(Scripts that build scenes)
----------

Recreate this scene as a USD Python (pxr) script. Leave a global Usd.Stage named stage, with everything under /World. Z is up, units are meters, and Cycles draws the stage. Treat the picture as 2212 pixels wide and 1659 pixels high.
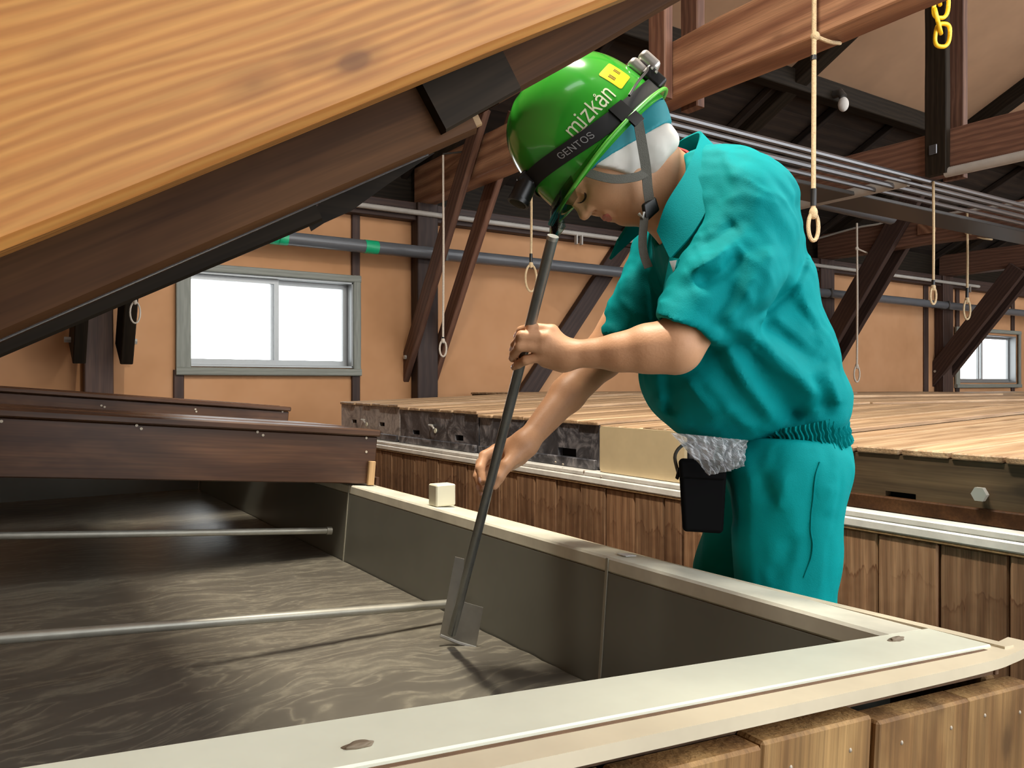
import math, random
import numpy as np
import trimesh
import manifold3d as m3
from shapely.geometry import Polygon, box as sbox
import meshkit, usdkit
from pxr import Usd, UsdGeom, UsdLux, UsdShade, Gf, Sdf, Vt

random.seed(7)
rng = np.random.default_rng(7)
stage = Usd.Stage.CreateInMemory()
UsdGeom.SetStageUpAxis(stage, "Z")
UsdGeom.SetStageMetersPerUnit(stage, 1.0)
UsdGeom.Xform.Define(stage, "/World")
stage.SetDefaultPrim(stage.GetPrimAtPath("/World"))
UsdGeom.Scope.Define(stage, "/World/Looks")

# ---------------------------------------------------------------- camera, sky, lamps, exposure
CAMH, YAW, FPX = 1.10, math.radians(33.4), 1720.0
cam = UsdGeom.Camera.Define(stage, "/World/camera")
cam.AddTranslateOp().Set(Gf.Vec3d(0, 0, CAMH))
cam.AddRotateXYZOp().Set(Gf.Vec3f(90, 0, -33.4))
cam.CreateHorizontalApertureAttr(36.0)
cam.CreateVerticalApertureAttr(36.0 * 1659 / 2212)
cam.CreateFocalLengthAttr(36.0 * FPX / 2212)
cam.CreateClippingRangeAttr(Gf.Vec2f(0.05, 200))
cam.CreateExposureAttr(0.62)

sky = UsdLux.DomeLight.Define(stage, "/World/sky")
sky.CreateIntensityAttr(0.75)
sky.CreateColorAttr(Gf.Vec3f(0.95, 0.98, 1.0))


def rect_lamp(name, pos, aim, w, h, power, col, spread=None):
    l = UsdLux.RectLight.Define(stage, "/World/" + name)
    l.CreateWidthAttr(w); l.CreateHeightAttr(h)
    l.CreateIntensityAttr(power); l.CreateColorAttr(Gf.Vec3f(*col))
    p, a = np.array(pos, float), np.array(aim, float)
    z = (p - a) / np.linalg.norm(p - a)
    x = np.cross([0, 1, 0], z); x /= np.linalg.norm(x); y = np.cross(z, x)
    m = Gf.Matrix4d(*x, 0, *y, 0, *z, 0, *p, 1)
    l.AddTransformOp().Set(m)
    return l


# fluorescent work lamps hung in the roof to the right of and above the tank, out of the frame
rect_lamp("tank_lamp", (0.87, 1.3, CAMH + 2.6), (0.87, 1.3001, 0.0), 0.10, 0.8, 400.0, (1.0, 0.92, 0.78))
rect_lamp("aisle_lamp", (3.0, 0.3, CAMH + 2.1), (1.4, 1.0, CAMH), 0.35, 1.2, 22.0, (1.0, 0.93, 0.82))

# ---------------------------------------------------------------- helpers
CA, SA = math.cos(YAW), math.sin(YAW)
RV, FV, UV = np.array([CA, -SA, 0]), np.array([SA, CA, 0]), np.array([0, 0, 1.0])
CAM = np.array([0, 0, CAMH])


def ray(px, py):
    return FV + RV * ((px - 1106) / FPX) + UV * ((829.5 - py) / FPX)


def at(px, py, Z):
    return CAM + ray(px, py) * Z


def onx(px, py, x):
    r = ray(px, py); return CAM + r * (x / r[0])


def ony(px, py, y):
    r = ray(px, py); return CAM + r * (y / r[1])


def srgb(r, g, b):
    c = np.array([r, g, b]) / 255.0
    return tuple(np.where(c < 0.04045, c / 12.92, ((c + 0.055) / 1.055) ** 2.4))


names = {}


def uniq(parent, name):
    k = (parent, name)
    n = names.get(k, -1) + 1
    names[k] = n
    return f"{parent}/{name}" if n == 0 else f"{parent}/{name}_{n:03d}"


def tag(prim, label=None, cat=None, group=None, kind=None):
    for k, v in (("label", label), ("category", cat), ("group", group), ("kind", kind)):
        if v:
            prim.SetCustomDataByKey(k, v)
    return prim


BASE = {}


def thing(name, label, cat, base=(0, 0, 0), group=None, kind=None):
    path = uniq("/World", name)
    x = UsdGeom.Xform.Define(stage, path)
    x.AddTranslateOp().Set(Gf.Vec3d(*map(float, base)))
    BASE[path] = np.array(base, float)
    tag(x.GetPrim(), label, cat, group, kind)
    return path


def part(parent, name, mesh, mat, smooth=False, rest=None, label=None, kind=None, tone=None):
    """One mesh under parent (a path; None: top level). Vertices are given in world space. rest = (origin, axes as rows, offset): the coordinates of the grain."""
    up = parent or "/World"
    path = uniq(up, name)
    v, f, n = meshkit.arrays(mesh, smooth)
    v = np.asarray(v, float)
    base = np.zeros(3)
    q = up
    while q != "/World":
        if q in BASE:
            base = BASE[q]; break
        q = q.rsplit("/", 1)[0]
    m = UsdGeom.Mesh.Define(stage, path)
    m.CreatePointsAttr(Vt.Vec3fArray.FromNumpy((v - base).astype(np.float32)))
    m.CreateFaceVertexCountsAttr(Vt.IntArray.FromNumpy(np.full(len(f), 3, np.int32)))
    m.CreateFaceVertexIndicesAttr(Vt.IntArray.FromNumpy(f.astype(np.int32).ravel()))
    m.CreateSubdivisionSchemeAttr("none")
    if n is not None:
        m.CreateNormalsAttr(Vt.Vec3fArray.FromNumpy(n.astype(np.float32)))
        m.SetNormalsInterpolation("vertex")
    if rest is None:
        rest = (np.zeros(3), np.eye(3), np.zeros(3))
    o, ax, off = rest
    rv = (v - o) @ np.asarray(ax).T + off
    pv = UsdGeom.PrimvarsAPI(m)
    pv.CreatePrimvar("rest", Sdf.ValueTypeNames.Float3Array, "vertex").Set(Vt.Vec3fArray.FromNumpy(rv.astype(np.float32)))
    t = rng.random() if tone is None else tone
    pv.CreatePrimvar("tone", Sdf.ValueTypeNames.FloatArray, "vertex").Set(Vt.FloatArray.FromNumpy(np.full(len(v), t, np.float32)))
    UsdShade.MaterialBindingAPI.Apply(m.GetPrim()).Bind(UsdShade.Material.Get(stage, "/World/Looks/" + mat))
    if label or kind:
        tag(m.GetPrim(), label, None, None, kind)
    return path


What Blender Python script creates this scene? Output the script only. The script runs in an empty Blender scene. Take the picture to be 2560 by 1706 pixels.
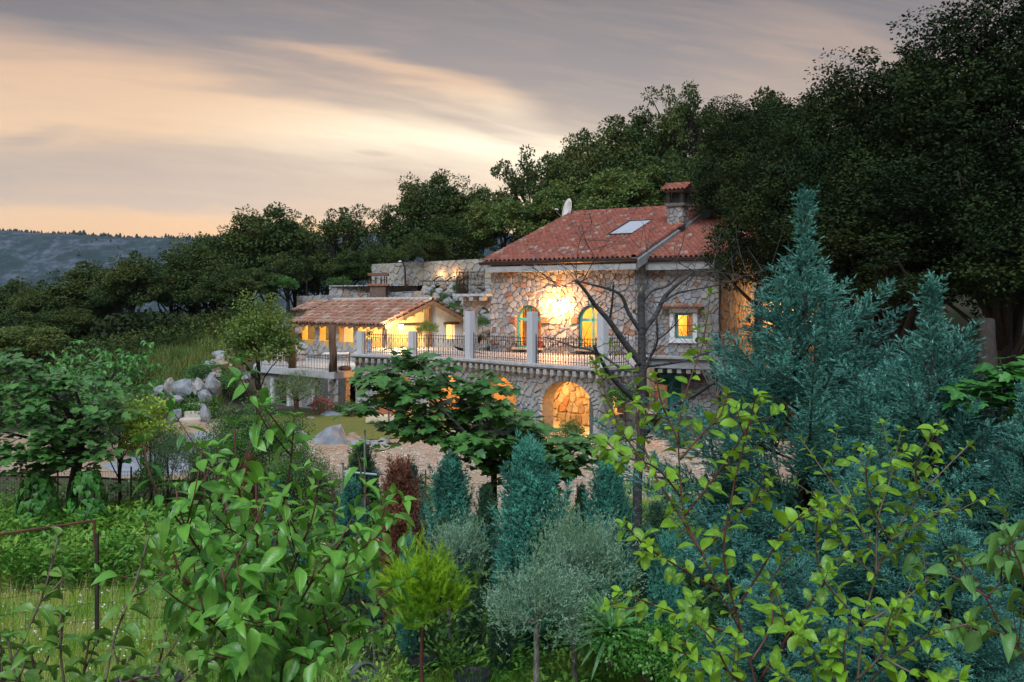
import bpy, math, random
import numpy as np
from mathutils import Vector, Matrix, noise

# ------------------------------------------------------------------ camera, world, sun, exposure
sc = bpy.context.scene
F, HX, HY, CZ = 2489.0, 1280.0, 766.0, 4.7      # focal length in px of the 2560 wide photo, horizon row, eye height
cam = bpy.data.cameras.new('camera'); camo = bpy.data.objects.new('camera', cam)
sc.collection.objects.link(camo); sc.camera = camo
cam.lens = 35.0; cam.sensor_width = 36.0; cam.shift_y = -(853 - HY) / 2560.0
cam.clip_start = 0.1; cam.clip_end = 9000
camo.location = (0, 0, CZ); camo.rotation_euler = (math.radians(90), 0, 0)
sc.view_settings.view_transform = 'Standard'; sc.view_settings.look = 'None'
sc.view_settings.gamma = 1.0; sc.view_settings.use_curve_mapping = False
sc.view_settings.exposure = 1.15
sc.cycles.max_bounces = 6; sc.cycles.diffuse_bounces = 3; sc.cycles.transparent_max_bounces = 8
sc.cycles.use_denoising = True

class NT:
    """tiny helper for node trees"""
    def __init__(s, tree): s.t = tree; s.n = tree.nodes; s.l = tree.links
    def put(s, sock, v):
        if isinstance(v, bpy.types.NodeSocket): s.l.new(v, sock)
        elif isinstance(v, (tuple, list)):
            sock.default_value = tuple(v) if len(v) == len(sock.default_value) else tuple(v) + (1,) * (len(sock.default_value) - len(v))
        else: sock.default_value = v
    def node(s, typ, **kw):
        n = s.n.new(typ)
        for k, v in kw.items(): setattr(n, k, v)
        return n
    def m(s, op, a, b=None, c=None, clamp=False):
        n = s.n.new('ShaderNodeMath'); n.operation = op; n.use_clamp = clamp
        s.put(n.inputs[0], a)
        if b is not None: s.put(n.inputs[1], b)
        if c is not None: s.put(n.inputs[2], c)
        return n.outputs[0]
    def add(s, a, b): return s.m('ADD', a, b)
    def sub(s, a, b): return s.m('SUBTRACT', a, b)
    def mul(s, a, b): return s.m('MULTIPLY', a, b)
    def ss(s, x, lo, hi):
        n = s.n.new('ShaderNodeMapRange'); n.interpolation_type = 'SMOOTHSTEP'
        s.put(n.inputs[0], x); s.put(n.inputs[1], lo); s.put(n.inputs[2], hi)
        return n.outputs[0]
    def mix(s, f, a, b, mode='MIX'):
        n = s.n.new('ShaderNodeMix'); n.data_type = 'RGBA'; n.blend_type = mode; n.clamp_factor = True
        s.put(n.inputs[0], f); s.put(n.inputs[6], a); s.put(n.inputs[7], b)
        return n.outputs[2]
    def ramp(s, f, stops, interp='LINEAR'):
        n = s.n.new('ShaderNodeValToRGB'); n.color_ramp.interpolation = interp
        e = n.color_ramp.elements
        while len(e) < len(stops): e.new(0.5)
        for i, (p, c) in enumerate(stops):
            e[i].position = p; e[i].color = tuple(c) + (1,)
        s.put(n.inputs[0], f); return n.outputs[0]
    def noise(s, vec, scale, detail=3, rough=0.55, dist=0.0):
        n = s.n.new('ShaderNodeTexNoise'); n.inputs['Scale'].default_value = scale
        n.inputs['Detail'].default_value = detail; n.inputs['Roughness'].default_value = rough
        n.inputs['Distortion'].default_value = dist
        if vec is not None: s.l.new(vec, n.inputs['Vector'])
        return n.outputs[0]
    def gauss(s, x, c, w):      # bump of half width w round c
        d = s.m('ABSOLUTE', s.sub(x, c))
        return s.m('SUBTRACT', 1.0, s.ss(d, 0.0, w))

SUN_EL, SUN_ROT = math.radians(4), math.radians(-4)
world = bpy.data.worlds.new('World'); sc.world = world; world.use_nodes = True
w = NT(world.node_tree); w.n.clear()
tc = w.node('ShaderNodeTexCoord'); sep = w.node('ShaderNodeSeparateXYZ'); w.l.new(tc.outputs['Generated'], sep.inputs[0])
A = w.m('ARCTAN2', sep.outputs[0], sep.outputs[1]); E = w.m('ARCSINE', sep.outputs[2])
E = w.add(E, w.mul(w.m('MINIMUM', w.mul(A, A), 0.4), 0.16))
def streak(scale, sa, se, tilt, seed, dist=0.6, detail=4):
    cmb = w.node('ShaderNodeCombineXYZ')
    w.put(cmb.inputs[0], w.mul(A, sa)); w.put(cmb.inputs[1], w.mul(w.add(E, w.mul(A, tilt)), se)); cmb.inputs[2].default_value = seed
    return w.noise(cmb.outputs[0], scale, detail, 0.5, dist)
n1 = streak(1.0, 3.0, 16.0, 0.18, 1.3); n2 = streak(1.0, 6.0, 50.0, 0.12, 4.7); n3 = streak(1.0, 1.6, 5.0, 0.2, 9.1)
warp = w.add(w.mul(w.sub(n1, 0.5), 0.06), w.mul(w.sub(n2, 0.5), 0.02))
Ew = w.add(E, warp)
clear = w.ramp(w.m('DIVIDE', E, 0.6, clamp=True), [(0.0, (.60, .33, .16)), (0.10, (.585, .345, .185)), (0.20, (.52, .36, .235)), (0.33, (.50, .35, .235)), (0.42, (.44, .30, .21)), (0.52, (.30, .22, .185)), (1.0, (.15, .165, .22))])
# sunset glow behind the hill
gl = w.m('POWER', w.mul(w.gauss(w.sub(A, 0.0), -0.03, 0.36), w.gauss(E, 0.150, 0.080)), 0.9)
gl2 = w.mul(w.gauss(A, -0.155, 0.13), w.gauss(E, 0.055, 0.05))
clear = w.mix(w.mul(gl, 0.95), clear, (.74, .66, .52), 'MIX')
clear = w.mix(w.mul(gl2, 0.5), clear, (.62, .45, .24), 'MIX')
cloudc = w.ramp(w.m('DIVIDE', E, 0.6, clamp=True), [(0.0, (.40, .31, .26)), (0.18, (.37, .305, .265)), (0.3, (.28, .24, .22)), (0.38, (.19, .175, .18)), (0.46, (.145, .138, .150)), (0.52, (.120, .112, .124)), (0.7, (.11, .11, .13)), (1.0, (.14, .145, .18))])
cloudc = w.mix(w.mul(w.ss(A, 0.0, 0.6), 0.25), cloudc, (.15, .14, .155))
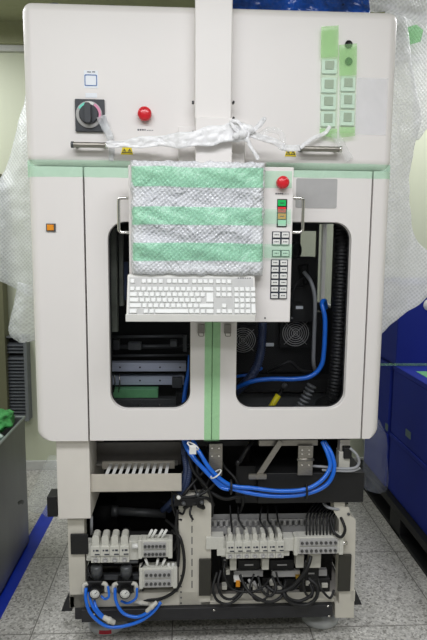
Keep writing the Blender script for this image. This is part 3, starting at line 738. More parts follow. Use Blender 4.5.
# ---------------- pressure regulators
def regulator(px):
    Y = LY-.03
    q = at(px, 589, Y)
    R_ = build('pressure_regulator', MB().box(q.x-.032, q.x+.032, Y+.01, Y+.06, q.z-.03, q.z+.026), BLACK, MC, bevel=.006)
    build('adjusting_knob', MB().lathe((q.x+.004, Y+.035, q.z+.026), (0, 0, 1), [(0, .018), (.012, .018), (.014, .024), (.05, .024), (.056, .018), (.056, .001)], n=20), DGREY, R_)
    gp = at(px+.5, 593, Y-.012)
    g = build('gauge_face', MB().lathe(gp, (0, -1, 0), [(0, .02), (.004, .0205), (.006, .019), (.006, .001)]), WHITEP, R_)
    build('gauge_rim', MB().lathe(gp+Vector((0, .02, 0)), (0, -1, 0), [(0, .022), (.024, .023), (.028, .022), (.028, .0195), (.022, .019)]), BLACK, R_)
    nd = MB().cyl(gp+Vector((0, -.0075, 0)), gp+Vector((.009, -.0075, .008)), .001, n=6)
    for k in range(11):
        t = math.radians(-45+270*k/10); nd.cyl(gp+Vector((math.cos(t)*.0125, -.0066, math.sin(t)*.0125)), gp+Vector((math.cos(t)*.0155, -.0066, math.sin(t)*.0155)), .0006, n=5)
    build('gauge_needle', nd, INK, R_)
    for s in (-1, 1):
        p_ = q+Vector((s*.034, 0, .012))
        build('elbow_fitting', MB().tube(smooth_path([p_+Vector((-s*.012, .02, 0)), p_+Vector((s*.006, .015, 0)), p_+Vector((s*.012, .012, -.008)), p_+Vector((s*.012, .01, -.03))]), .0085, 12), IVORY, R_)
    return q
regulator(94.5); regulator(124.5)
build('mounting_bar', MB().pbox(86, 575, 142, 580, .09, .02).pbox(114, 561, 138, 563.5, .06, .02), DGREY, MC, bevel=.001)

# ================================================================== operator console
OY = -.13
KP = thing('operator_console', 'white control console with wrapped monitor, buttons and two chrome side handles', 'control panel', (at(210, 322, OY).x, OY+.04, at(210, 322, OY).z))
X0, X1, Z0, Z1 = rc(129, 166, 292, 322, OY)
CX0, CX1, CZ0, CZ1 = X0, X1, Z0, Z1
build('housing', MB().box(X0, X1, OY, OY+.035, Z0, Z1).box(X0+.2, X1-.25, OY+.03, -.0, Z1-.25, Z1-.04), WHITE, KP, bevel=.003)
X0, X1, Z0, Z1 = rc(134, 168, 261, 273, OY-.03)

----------

• [OBJECTIVE]
Begin with the first line of the entries above and write out each line exactly, ending with the line containing "(1.0, 0.93, 0.82))". Leave out pictures.

• [WRITTEN RESPONSE]
Recreate this scene as a USD Python (pxr) script. Leave a global Usd.Stage named stage, with everything under /World. Z is up, units are meters, and Cycles draws the stage. Treat the picture as 2212 pixels wide and 1659 pixels high.
import math, random
import numpy as np
import trimesh
import manifold3d as m3
from shapely.geometry import Polygon, box as sbox
import meshkit, usdkit
from pxr import Usd, UsdGeom, UsdLux, UsdShade, Gf, Sdf, Vt

random.seed(7)
rng = np.random.default_rng(7)
stage = Usd.Stage.CreateInMemory()
UsdGeom.SetStageUpAxis(stage, "Z")
UsdGeom.SetStageMetersPerUnit(stage, 1.0)
UsdGeom.Xform.Define(stage, "/World")
stage.SetDefaultPrim(stage.GetPrimAtPath("/World"))
UsdGeom.Scope.Define(stage, "/World/Looks")

# ---------------------------------------------------------------- camera, sky, lamps, exposure
CAMH, YAW, FPX = 1.10, math.radians(33.4), 1720.0
cam = UsdGeom.Camera.Define(stage, "/World/camera")
cam.AddTranslateOp().Set(Gf.Vec3d(0, 0, CAMH))
cam.AddRotateXYZOp().Set(Gf.Vec3f(90, 0, -33.4))
cam.CreateHorizontalApertureAttr(36.0)
cam.CreateVerticalApertureAttr(36.0 * 1659 / 2212)
cam.CreateFocalLengthAttr(36.0 * FPX / 2212)
cam.CreateClippingRangeAttr(Gf.Vec2f(0.05, 200))
cam.CreateExposureAttr(0.62)

sky = UsdLux.DomeLight.Define(stage, "/World/sky")
sky.CreateIntensityAttr(0.75)
sky.CreateColorAttr(Gf.Vec3f(0.95, 0.98, 1.0))


def rect_lamp(name, pos, aim, w, h, power, col, spread=None):
    l = UsdLux.RectLight.Define(stage, "/World/" + name)
    l.CreateWidthAttr(w); l.CreateHeightAttr(h)
    l.CreateIntensityAttr(power); l.CreateColorAttr(Gf.Vec3f(*col))
    p, a = np.array(pos, float), np.array(aim, float)
    z = (p - a) / np.linalg.norm(p - a)
    x = np.cross([0, 1, 0], z); x /= np.linalg.norm(x); y = np.cross(z, x)
    m = Gf.Matrix4d(*x, 0, *y, 0, *z, 0, *p, 1)
    l.AddTransformOp().Set(m)
    return l


# fluorescent work lamps hung in the roof to the right of and above the tank, out of the frame
rect_lamp("tank_lamp", (0.87, 1.3, CAMH + 2.6), (0.87, 1.3001, 0.0), 0.10, 0.8, 400.0, (1.0, 0.92, 0.78))
rect_lamp("aisle_lamp", (3.0, 0.3, CAMH + 2.1), (1.4, 1.0, CAMH), 0.35, 1.2, 22.0, (1.0, 0.93, 0.82))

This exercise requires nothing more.